→ SET TASK: In the material below, find all lines with the string "pixels" and copy them.

→ GIVEN INFORMATION:

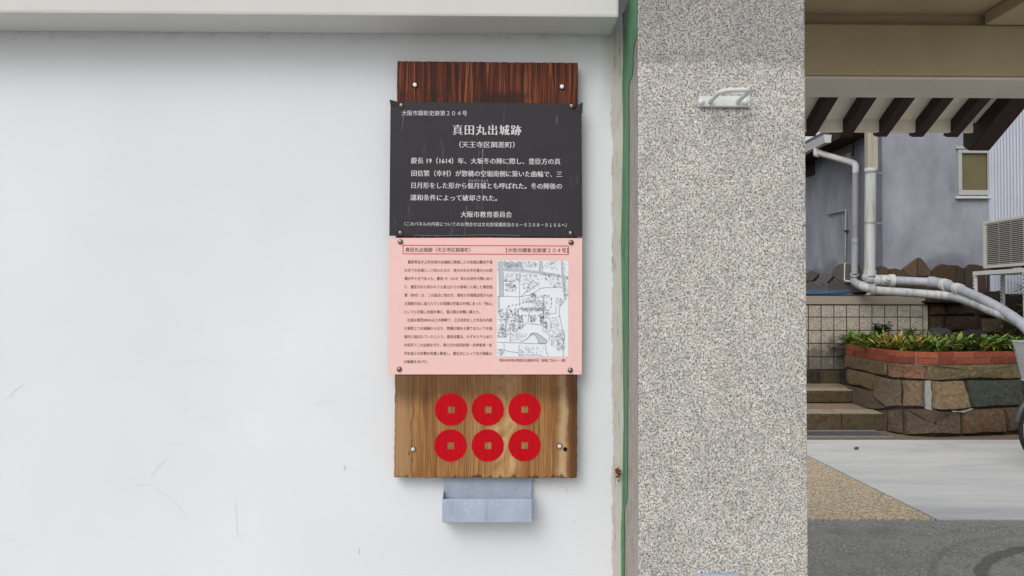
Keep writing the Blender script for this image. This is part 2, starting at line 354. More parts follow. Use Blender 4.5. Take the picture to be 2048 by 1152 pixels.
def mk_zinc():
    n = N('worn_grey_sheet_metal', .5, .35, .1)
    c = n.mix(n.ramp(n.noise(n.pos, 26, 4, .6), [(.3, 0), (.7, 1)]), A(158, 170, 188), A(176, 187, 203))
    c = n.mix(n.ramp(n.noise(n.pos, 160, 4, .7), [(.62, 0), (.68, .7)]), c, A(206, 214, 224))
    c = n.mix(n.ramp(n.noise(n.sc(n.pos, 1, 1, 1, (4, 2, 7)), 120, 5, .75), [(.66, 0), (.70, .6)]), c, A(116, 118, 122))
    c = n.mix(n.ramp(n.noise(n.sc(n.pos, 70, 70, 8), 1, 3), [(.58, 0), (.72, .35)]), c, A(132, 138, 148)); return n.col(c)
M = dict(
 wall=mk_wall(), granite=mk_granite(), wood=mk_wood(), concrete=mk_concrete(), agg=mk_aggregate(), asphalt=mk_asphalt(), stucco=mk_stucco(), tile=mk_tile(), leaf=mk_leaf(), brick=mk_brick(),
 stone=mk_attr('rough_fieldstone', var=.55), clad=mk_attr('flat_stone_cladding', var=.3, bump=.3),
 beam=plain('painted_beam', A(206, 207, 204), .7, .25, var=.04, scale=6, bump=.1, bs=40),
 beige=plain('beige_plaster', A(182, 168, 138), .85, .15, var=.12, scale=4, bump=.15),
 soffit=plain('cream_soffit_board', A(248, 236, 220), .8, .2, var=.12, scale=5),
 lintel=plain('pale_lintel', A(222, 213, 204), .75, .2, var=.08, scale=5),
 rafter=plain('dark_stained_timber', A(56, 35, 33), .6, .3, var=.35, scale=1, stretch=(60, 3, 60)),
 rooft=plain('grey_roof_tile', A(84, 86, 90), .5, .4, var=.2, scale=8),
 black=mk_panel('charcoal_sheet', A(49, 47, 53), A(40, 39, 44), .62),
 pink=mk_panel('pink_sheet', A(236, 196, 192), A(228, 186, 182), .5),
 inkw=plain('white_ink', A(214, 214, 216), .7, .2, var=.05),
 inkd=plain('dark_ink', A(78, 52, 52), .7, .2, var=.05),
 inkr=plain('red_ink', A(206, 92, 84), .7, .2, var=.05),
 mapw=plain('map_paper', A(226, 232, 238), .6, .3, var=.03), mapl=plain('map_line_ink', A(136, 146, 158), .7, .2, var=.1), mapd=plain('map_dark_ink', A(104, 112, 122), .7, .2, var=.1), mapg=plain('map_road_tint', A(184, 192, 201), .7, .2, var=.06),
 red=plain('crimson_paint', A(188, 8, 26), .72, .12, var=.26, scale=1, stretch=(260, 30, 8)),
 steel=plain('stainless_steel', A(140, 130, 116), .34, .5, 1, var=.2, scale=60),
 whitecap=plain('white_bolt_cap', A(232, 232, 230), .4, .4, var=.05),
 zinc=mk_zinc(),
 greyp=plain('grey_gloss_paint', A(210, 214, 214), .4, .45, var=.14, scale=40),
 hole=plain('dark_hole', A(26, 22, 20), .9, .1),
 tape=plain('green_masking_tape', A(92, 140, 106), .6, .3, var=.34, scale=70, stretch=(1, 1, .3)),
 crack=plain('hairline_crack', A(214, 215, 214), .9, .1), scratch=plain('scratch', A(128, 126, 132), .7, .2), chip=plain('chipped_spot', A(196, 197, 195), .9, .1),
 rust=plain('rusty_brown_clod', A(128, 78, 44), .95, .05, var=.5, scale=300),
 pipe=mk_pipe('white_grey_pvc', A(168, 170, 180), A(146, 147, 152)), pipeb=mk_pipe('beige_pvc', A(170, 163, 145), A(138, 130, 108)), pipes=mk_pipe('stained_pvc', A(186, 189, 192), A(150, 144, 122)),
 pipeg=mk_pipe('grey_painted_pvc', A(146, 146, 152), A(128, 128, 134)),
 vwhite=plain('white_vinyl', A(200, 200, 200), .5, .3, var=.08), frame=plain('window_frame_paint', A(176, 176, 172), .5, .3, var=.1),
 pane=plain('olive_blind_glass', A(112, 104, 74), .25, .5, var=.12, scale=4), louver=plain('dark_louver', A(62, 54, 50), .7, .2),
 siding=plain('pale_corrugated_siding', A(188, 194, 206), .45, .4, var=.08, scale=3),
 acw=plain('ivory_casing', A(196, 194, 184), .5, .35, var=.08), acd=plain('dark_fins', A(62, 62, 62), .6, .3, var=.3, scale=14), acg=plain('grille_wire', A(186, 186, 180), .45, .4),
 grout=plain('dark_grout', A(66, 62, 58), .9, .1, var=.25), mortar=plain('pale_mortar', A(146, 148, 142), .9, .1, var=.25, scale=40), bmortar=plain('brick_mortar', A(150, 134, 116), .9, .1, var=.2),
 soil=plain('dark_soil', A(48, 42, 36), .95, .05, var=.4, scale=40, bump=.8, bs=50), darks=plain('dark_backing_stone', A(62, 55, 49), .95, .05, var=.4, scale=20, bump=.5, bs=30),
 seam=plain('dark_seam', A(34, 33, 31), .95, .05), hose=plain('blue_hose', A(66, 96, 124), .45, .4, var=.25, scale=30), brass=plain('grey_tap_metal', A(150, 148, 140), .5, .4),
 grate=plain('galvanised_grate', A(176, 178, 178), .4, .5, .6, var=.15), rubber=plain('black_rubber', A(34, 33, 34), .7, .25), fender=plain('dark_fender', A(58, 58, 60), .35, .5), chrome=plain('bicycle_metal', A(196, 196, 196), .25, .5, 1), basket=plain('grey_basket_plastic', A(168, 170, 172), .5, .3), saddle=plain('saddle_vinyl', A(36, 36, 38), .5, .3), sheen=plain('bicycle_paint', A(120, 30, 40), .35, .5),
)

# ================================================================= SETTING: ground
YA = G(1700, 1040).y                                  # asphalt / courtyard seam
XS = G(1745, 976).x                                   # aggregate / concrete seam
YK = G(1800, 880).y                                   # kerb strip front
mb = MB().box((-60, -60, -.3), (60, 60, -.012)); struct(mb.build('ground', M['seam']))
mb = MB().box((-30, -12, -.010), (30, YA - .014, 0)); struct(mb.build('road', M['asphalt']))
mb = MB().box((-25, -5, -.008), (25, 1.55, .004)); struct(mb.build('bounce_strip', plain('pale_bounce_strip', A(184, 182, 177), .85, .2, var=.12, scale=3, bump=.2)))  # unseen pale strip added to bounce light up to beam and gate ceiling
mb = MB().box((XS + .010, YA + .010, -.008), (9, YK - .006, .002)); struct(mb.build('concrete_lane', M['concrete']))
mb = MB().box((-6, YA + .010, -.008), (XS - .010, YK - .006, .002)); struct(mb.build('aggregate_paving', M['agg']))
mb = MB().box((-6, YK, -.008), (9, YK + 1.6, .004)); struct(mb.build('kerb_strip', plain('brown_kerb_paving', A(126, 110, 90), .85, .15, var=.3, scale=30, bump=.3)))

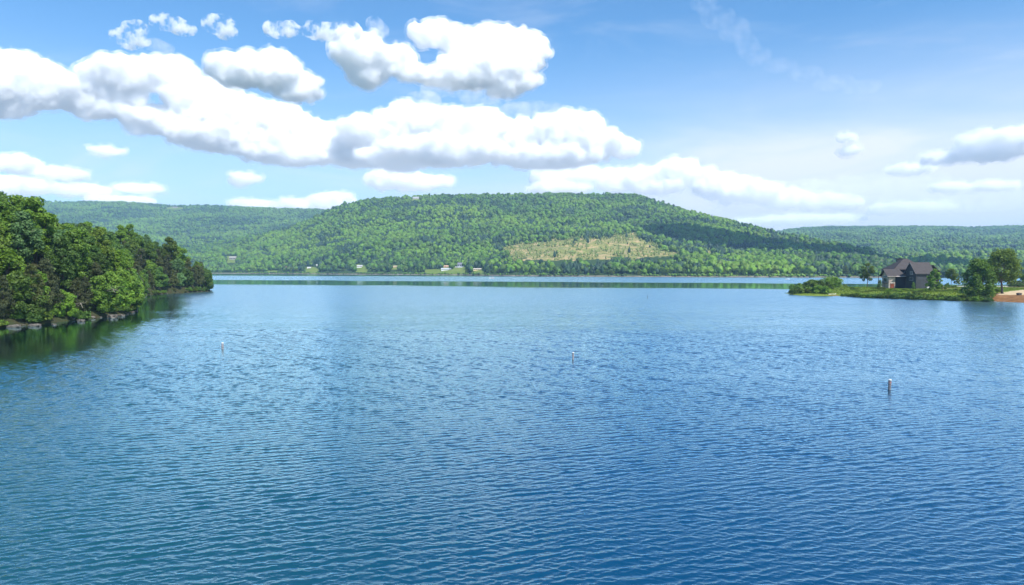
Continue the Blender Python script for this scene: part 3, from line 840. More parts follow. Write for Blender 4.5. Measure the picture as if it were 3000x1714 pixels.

→ FULL RESPONSE:
Keep writing the Blender script for this image. This is part 2, starting at line 354. More parts follow. Use Blender 4.5. Take the picture to be 2048 by 1152 pixels.
Continue the Blender Python script for this scene: part 3, from line 840. More parts follow. Write for Blender 4.5. Measure the picture as if it were 3000x1714 pixels.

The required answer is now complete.